He also regarded everyone who owned a firearm as “some kind of criminal” and instinctively recognized that there was a special place in Hell for those who owned a snowmobile, trail bike, leaf blower, shopped at Wal-Mart or who believed that Budweiser, Coors and Miller were really beer. Year after year he wondered if Tiger Woods ever really understood his millions came from the miserable conditions of women and children in Nike sweatshops, or whether Woods just didn’t care.

The decedent once summed up his lengthy legal career by stating he believed he had successfully functioned as a small but painful boil on the government’s ass.

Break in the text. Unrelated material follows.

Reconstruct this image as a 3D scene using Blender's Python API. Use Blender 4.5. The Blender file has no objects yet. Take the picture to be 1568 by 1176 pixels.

A Catholic by birth and in a state of religious confusion thereafter, he was said to be to the right of the Curia in spiritual matters and to the left of Leon Trotsky in temporal affairs. He loved the Latin mass but never cared too much for your average Christian. He prided himself in being an embarrassment to his children to the very end although some believed his discovery that his sons wore pajamas, hastened his death.

He was ever-active in charitable works by writing checks to aid causes challenging the government. He was always working on his list of “The 100 Things That Lead to The Downfall of The Republic” but it is believed that people who watch wrestling and car races on TV, people who took Rush Limbaugh seriously, Jerry Springer and Michael Jackson fans were all he could ever list before he fell into despair. There was a great concern in his mind that all five groups were really one and the same. He believed the United States Incorporated was in fact The Great Satan and he always encouraged young people to emigrate.

Friends of the deceased are planning a wake and publication of a small book of his pithy comments entitled Confessions of a Neo-Luddite: It contains statements of truth & wisdom like, “Never eat spaghetti in a Greek joint, Ayn Rand really did cash her Social Security checks and you are not in good hands with either Allstate or the government.”

Mr. Wood’s remains were cremated, but before his body entered the furnace, middle-aged truck stop waitresses broke eggs on his chest or placed partially cooked sausages and bacon there. They admonished the crematorium to keep the flames low as the decedent liked his yolks a bit runny.

Prior to his demise, when asked what he would change if he had it to do all over again, he was torn between smoking dope and dying at birth.